Tuesday, January 4, 2011

Nothing more than feelings

Feelings. I used to be totally driven by them. I once used them as a guide for what I did and how I presented myself at. all. times. I still do sometimes. I think many of us do this: we float through life making decisions based on how we feel. Physical feelings, emotional feelings...they can completely rule our lives. And so often, they do. But, should they?

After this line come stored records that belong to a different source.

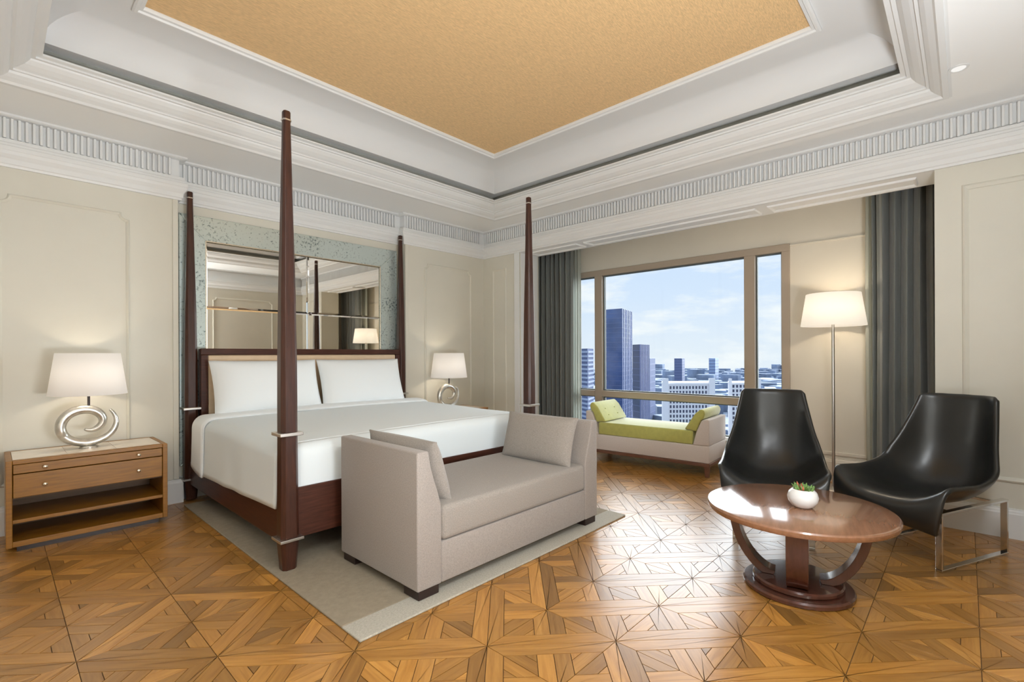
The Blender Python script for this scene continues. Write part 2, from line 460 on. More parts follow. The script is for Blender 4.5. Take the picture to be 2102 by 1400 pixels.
def screen_area(p, c):
    if 1.085 < c[0] < 3.338 and 1.925 < c[1] < 4.766: return 0
    q = [project(x, y, 0) for x, y in p]
    if any(k is None for k in q): return 0
    m = (sum(k[0] for k in q) / len(q), sum(k[1] for k in q) / len(q))
    if not (0 < m[0] < W and 0 < m[1] < Hh): return 0
    return parea(q)
order = sorted(range(len(pieces)), key=lambda k: -screen_area(pieces[k][0], pieces[k][2]))
single = set(order[:300])
def plank_geo(p):
    n = len(p)
    a, b = inset(p, 0.0015), inset(p, 0.0017)
    vs = [(x, y, -0.0042) for x, y in a] + [(x, y, -0.0003) for x, y in a] + [(x, y, 0.0) for x, y in b]
    fs = [(i, (i + 1) % n, n + (i + 1) % n, n + i) for i in range(n)] + [(n + i, n + (i + 1) % n, 2 * n + (i + 1) % n, 2 * n + i) for i in range(n)] + [list(range(2 * n, 3 * n))]
    A = sum(p[i][0] * p[(i + 1) % n][1] - p[(i + 1) % n][0] * p[i][1] for i in range(n))
    if A < 0: fs = [f[::-1] for f in fs]
    return vs, fs
def plank_mesh(name, items):
    vs, fs, uv, tone = [], [], [], []
    for p, g, c in items:
        v_, f_ = plank_geo(p); o = len(vs); vs += v_; fs += [[k + o for k in f] for f in f_]
        ca, sa = math.cos(g), math.sin(g); ou, ov = rnd.uniform(0, 20), rnd.uniform(0, 20)
        uv += [((x * ca + y * sa) + ou, (-x * sa + y * ca) + ov) for x, y, z in v_]
        k = rnd.gauss(1.0, 0.19); k = max(0.6, min(1.42, k)); h = rnd.uniform(-0.05, 0.05)
        tone += [(k * (1 - h * .3), k, k * (1 + h), 1)] * len(v_)
    me = bpy.data.meshes.new(name); me.from_pydata(vs, [], fs)
    l = me.uv_layers.new(name='grain')
    for lp in me.loops: l.data[lp.index].uv = uv[lp.vertex_index]
    ca_ = me.color_attributes.new('tone', 'FLOAT_COLOR', 'POINT')
    for k, cc in enumerate(tone): ca_.data[k].color = cc
    me.materials.append(PARQ)
    o = bpy.data.objects.new(name, me); COL.objects.link(o); o.parent = floor
    return o
for k in order[:300]: plank_mesh('plank', [pieces[k]])
o = plank_mesh('parquet_field', [pieces[k] for k in range(len(pieces)) if k not in single]); o['kind'] = 'stuff'

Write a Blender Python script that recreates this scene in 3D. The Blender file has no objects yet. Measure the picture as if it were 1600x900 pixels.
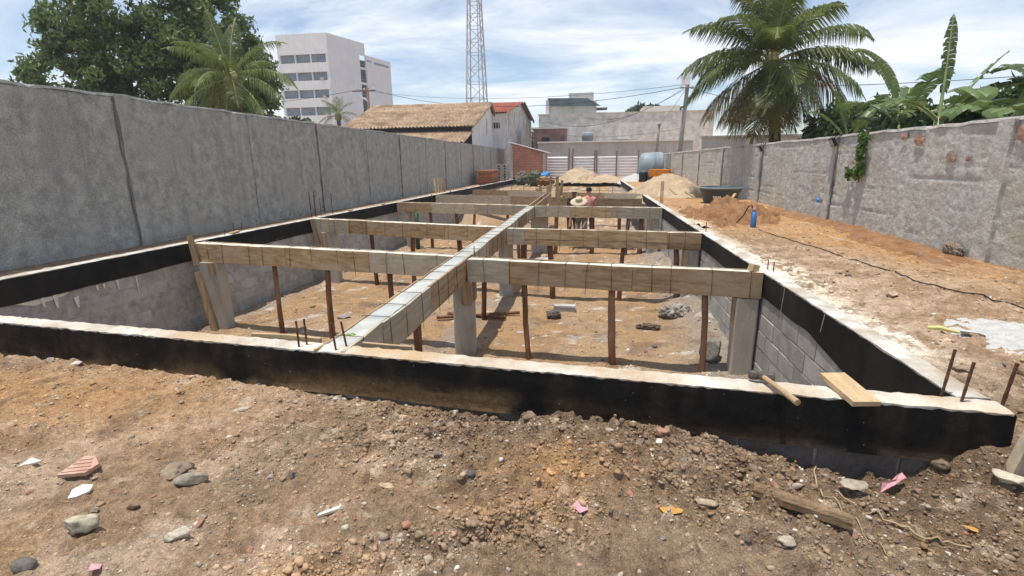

Physical feelings: we cannot help it. When we hurt, we hurt. When we're sick, we're sick. Time and time again, however, I'm moved by individuals who hurt, but still do. Who are sick, but still fight. They talk back to their feelings and push through anyway. I'm so thankful that I do not have chronic pain or sickness so I'm truly speaking out of my element on this one. I know that not everyone can push that far...not all people in pain can climb Mt. Everest...but maybe they can climb the stairs...or climb out of bed. My point is not to put anyone down, but to encourage what may seem like baby steps. With this bout of sleepiness throughout 2010, I've tried to push. I didn't always succeed...and perhaps that's not the point. I tried. I didn't give up. I won't give up. Sure, my body often still tells me (without ritalin) to shut down, sometimes more than others, but I refuse to let it keep me from living my life. Sure, my life has changed...my day is significantly shorter and I need more relaxed time if I'm going to do something or have just done something, but I'm still doing something!

Emotional feelings are often more difficult to talk back to. I think maybe that's because we don't know that we can. I always knew that I could "push through" my physical pain. I learned that from my mom and from color guard :-) I didn't realize, however, that I could push through my emotional pain. I learned this year, while battling some serious anxiety, that peace is available to me. I do not have to be anxious! I absolutely still have moments where anxious thoughts enter my mind (thoughts are a whole different story) and the feelings begin to rise, but I can talk back to them and quote one of the 365 scriptures about fear (well, I could...had I memorized all 365). Feelings are going to happen: sadness, anger, fear, excitement (which can actually be negative)...it's all a part of life and that's okay! It's important, though, to not let these feelings change what God has shown me about myself and my life.

Sure, God gives us feelings so that we can know the right thing to do. Sometimes we 'feel' afraid because of the cautiousness that God puts within us so that we don't do dumb things that will get us in trouble or hurt, but sometimes we feel afraid because Satan wants us to stay right where we are and not be effective. I'm still working on being able to tell my feelings from my heart: I've read that my feelings are what Satan will use, whereas my heart is where the Holy Spirit lies. It's honestly hard to tell the difference, sometimes. But, I'm thinking as long as I do my best to apply scripture to my life, I'm at least heading in the right direction.